--- GOAL ---
Your answer should be one number: how many lines of the data include the string "this"?

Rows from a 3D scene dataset

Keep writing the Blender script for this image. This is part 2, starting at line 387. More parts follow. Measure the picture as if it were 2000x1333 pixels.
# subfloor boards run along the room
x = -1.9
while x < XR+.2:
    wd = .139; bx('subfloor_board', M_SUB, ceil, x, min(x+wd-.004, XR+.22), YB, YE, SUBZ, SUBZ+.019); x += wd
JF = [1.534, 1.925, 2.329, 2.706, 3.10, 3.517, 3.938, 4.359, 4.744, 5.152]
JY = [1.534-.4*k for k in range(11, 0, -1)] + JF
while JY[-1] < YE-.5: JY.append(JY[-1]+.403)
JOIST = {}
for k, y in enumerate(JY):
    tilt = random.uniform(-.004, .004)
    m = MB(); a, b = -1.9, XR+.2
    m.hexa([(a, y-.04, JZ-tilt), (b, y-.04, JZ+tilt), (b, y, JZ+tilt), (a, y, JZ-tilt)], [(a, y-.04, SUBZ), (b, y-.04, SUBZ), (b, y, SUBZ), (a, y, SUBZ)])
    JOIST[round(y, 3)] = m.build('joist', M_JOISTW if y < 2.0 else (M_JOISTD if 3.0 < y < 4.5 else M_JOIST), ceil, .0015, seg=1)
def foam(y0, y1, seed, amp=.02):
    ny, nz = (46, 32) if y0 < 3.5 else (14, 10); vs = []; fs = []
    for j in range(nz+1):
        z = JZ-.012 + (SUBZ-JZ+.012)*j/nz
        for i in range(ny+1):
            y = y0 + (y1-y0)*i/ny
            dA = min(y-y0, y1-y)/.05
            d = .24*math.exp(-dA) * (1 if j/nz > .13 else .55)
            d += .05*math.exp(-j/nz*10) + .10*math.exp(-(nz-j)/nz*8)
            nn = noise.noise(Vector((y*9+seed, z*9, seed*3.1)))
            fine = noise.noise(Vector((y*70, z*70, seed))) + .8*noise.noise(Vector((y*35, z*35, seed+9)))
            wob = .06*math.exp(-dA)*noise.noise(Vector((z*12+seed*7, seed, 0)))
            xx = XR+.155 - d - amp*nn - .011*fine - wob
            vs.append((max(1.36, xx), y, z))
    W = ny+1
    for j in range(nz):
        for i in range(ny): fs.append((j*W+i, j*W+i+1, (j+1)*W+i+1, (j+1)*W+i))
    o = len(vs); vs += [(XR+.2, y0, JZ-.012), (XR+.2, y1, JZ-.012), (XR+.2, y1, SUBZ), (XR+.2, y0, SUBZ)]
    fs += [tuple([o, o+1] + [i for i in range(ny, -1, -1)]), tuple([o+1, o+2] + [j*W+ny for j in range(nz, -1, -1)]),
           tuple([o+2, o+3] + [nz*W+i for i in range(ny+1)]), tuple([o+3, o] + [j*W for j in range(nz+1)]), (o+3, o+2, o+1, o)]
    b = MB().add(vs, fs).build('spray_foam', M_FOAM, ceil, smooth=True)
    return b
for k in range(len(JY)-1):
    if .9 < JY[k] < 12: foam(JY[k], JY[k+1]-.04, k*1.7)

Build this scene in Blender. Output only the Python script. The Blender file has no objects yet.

--- SOLUTION BELOW ---
2